3. The Response Which Grace Merits.
2 Sam 19:24 And Mephibosheth the son of Saul came down to meet the king, and had neither dressed his feet, nor trimmed his beard, nor washed his clothes, from the day the king departed until the day he came again in peace.
2 Cor 6:14 Be ye not unequally yoked together with unbelievers: for what fellowship hath righteousness with unrighteousness? and what communion hath light with darkness? 15 And what concord hath Christ with Belial? or what part hath he that believeth with an infidel? 16 And what agreement hath the temple of God with idols? for ye are the temple of the living God; as God hath said, I will dwell in them, and walk in them; and I will be their God, and they shall be my people. 17 Wherefore come out from among them, and be ye separate, saith the Lord, and touch not the unclean thing; and I will receive you, 18 And will be a Father unto you, and ye shall be my sons and daughters, saith the Lord Almighty.
2 Sam 19:28 For all of my father's house were but dead men before my lord the king: yet didst thou set thy servant among them that did eat at thine own table.
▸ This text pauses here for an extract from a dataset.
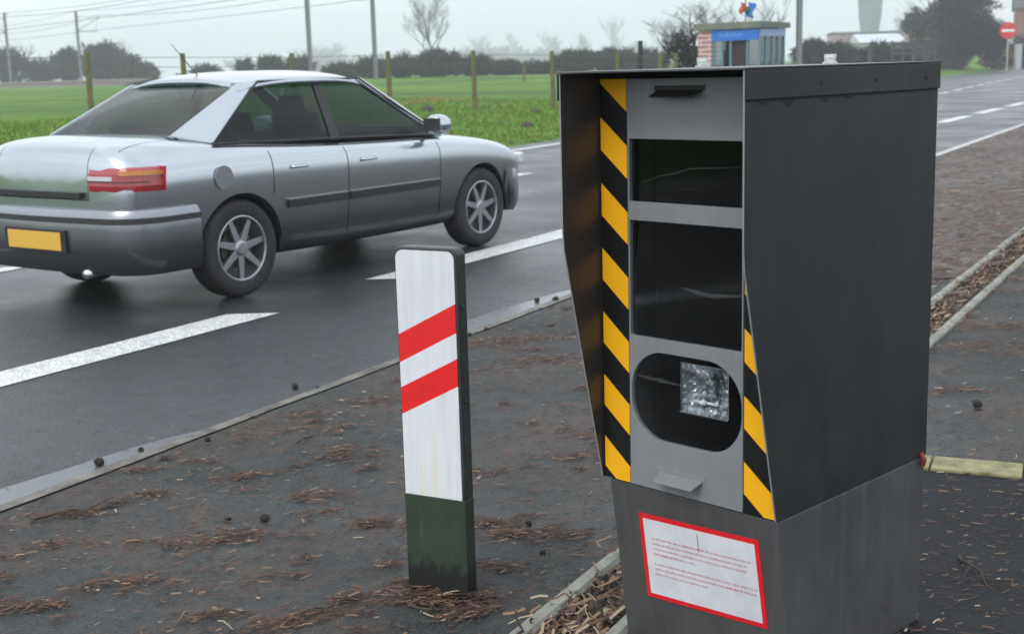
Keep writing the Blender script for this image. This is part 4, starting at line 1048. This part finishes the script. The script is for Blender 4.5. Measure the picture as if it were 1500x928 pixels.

What right therefore have I yet to cry any more unto the king? 29 And the king said unto him, Why speakest thou any more of thy matters? I have said, Thou and Ziba divide the land. 30 And Mephibosheth said unto the king, Yea, let him take all, forasmuch as my lord the king is come again in peace unto his own house.
Gal 6:14 But God forbid that I should glory, save in the cross of our Lord Jesus Christ, by whom the world is crucified unto me, and I unto the world.
Were the whole realm of nature mine That were an offering far too small
Love so amazing so Divine demands my soul my life my all.
This is a table for remembering. Me­phibosheth was not invited because he was the grandson of King Saul. He was invited because he was the son of Jonathan, David's friend. To David, friendship meant more than royalty. Jonathan had never worn a crown, but it was because of Jonathan that Mephibosheth was at the king's table.